Monday, April 7, 2008

Lecture #10: McDonald's

1. How did McDonald's restaurants fill consumers' needs?
They were built along the new Interstate Highways, and didn't require people to drive into busy downtown areas. Fast food restaurants were also very quick and convenient. McDonald's also standardized its recipes so the food would be consistent at different restaurants all over the United States (and eventually the world).

2. How did McDonald's simultaneously grow as a company while also dramatically increasing its profits?
The recipes were standardized, so people knew what they were going to get (quality-wise) wherever they were. The fries were promoted because when people would come in for lunch for a hamburger, all employees had to ask if the person wanted fries with that, so if people didn't originally want fries, they were tempted into buying them, making profits go up for McDonald's.
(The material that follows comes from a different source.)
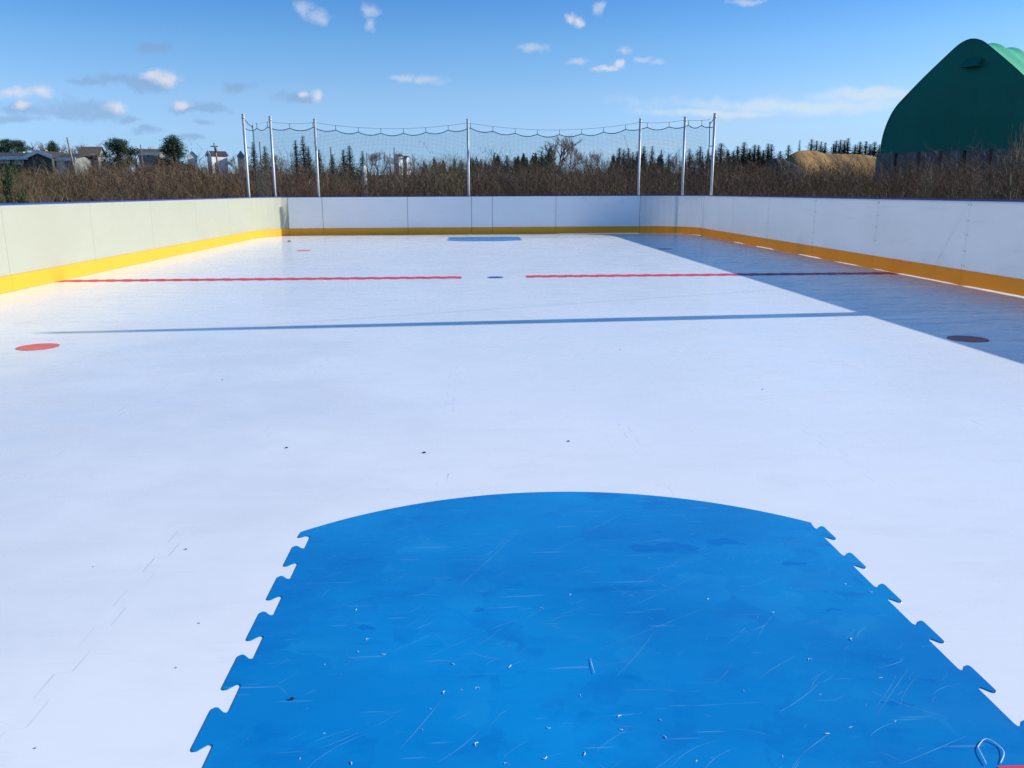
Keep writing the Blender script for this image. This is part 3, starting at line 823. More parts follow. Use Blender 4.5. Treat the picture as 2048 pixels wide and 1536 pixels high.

McDonald's was also franchised, where individuals would build and operate the restaurant, but would pay a fee to use the McDonald's recipes, building setups, name, etc. McDonald's would then received part of the individual restaurant's profits. By having all of these stores in different areas, operated by different people, there were more, different foods created to fit their consumers' needs, like the Big Mac (for steel miller workers in Pittsburgh) or the Filet O Fish (for Catholics in Cincinatti).

3. Why has McDonald's become a magnet for political theorists?
That no two countries that had McDonald's in them ever went to war. This may be because the globalization of these countries created shared values between them.